Young people who have been involved in planning and delivering Clics (and indeed came up with the name) agree. “They got me into a nursing course, which is what I’ve always wanted to do,” says 17-year-old Amy.

Kellyann, 17, says: “Clics helped me with my education, behaviour and family. God knows what I’d be doing without them.”

Donna, 17, has been undecided about what to do with her life. But with deaf parents she is fluent in sign language -Êand is now using that skill to support and communicate with other deaf users at Connexions. “They’ve really helped me big time,” she says.

Margaret O’Toole, Connexions personal adviser based in Clics, says: “Those who have settled placements do really well.”

Similarly, the settled home shared by Connexions and social work staff seems to be where the seam of gold has been struck.

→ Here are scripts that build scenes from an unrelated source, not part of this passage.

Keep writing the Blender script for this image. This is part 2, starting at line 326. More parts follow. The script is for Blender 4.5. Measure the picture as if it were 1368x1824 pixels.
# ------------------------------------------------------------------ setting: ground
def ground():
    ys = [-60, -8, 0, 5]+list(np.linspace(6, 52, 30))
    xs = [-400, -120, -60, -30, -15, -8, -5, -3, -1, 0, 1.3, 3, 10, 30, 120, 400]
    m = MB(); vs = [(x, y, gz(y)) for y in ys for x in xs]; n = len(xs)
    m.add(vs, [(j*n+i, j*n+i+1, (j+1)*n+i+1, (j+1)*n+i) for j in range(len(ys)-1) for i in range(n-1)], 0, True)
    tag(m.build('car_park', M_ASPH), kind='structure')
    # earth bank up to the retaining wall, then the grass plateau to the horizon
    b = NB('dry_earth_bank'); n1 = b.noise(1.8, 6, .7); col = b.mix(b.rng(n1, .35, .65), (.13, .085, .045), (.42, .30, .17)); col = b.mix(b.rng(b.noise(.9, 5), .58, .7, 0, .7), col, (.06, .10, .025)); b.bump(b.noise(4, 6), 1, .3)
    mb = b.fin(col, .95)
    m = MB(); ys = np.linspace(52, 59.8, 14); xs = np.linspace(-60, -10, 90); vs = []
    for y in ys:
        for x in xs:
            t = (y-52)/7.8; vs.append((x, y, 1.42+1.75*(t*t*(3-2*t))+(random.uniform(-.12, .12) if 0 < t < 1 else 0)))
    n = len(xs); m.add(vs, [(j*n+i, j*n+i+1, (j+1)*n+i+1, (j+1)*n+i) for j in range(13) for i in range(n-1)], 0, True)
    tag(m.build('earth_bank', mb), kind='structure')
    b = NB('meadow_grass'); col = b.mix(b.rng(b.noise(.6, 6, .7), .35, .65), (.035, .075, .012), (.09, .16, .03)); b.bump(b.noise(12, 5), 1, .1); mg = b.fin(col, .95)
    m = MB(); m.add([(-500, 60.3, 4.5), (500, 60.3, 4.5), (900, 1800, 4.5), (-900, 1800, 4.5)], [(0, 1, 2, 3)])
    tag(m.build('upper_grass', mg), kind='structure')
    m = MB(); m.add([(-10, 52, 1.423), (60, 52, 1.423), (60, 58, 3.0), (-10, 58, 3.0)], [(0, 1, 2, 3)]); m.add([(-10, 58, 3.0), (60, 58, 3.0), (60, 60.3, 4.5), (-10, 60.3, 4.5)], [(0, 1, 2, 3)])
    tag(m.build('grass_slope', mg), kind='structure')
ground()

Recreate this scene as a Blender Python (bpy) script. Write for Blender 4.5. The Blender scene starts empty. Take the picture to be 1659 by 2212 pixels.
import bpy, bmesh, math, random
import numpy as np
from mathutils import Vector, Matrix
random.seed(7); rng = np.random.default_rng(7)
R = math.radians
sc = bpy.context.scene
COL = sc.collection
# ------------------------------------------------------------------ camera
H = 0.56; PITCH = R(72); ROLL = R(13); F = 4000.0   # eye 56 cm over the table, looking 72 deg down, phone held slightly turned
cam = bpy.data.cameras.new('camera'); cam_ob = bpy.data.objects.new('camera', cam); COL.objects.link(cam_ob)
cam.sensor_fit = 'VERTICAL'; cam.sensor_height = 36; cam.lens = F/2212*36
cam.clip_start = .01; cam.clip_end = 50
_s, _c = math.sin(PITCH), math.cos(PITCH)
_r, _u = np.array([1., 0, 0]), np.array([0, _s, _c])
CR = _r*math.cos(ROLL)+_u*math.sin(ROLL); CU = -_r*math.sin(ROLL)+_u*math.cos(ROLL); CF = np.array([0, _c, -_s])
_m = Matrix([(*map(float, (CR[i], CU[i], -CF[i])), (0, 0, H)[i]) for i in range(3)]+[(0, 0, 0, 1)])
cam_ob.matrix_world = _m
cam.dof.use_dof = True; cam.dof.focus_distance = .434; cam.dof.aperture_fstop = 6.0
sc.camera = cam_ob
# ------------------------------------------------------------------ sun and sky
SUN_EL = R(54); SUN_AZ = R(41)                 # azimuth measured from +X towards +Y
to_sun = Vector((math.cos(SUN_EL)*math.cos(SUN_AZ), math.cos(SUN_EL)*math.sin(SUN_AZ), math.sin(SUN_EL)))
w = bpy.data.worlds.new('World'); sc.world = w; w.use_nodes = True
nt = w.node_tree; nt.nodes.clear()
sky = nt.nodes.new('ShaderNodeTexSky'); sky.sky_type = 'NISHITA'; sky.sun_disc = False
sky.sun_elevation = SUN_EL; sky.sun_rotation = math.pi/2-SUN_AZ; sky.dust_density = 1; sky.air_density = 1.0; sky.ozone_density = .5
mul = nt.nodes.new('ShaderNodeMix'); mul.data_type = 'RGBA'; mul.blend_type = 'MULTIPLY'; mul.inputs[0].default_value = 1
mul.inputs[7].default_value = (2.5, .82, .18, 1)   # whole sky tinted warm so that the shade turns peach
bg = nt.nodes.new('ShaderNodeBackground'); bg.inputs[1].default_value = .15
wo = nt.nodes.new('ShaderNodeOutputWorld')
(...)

Linnane says: “With our staff co-located within the leaving care team, they get a greater understanding of the system and the pressures social workers are under. They work closely with the social workers and everyone is supportive of each other.”

Clics has been so successful that the idea has spread to the looked-after children team, managed by Jill Thorburn. “Co-location is crucial,” she says. “I know young people who would never walk into a careers advice centre. Being able to get a perspective on what Connexions do as well is useful.”

It helped that Thorburn took her positive experience of Clics when she moved from the leaving care team to her present job. “One thing weÊhave struggled with is raising the level of educational attainment. To improve this we are replicating the Clics-type model with co-located personal advisers from Connexions to work with young people coming up to their GCSEs and looking at how we can have planned interventions early on,” she says.

While performance indicators have forced the thinking, they are not viewed as desirable outcomes in themselves, according to Steve Moutray, policy and development officer (children). “The target is only pointing us in a direction. The bottom line is that these youngsters are involved in something constructive and getting on in their lives, not ‘do they have one GCSE or more’,” he says.

Thorburn agrees: “We tried not to get too hung up on the hard indicators. We had a lot of discussion around soft indicators: getting a child just to attend a career interview was an outcome. And getting a child to come back an even bigger one.”

This is shown through the annual achievement ceremony of the so-called virtual school. “The concept is that there are as many looked-after children in Liverpool as you would have in a senior school. So they form our virtual school. The achievements we celebrated included young people who went to university or maintained a good attendance at school and there was one young person who saved somebody in a fire. There is a broad recognition of young people’s achievements. We have to hang on to those and not get too caught up in performance indicators. We’d set our aspirations too low if we did that,” says Thorburn.

Impressively, a team of young people planned the event. “It’s had fantastic feedback. We’ve created memories for young people. That’s our job really. We stabilise young people and give them memories,” says Thorburn.

Learning power

Lessons from Clics

  • It has taken two years to see the real benefits – don’t expect things to happen overnight. “But with success make the case for more resources to keep the momentum,” says Linnane.
  • Co-locate Connexions personal advisers within the social work teams – this will help understanding, efficiency and effectiveness.
  • Profile the young people you are targeting and recognise they are not a homogeneous group. “While they might face common difficulties they are just like the rest of the youth population – there are a range of aspirations,” says Moutray.
  • By targeting a group allow the personal advisers time to build relationships and trust. Also occasionally take young people away from the work environment.
  • Make sure your local delivery plan is clear as the Connexions service works in different ways. “Be clear whose job is what and what you’re there for,” says Thorburn.
  • Have an agreed protocol around information sharing.
  • Involve young people in developing the service.

Case study

Keeley is a care leaver whose long-term foster care placement broke down when she was 16 and moved into semi-independent living accommodation. With one GCSE in drama she went on to study a health and social care GNVQ, but soon stopped attending.

Keeley was referred to Clics. She expressed feelings of anxiety and low self-esteem around her educational abilities. She was unclear about her career.

During her full vocational guidance interview with her personal adviser Keeley said she had work experience in a children’s nursery. Through discussion Keeley decided on a career in child care. But she was concerned about her ability to cope with reading and writing.

Keeley went on to work-based training on a life skills course to build her confidence and skills and give her a taster of child care work. The personal adviser, who attends Keeley’s reviews, has arranged funding through her social worker.

Keeley is still attending the life skills programme and is taking an NVQ in child care. Without advocating on her behalf or continued support from the personal adviser Keeley would have not re-engaged in education.